スイスで5年過ごして帰国し、09年に新国立劇場バレエ団に入団しました。12年からプリンシパルとして経験を積ませてもらっています。ヘルシンキやブルガリア・ヴァルナ、ソウルなど国際コンクールで入賞できたのは、スイスでの厳しい経験があってこそだと感じます。

 映画では、ヌレエフの反抗的で身勝手な性格までが、よく描かれています。才能豊かで傲慢(ごうまん)な彼は、その性格ゆえに活躍の場から遠ざけられることもありますが、友人や恩師らの助けを得てダンサーとして成長していきます。周りの人間が彼を愛したのは、天才ダンサーだったからではなく、踊るために努力し続けられる才能があったからではないでしょうか。

 僕は、昔からヌレエフの公演の映像をよく観ていました。ヌレエフが活躍した60~80年代といまでは、同じ演目でも振り付けはまるで違います。回転や技の内容など技術だけを見れば、いまの振り付けの方が難しいかもしれない。
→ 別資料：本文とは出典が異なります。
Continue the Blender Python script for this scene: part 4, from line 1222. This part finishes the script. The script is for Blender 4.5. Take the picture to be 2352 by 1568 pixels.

 一方で、野性味を持ちながらも美しく正確な足さばきや、一つひとつの音と踊りのステップがしっくりと馴染む、彼の音楽性の高さは、半世紀の歳月を経てもまったく色あせることはありません。映画で指導者のプーシキンに言われたように、ヌレエフは、「舞台で誰よりも冗舌に物語を語る」ダンサーです。だからこそ観客の心を打ち、熱狂させたのでしょう。

「記録より記憶に残るダンサー」

 この言葉が誰よりも、ふさわしい踊り手ではないでしょうか。

 タイトルの「ホワイト・クロウ」は、「はぐれ者」の意です。人を魅了する反逆児・ヌレエフの人生を通じて、ひとりでも多くの方が、「バレエって面白い」、そう感じてくれることを願っています。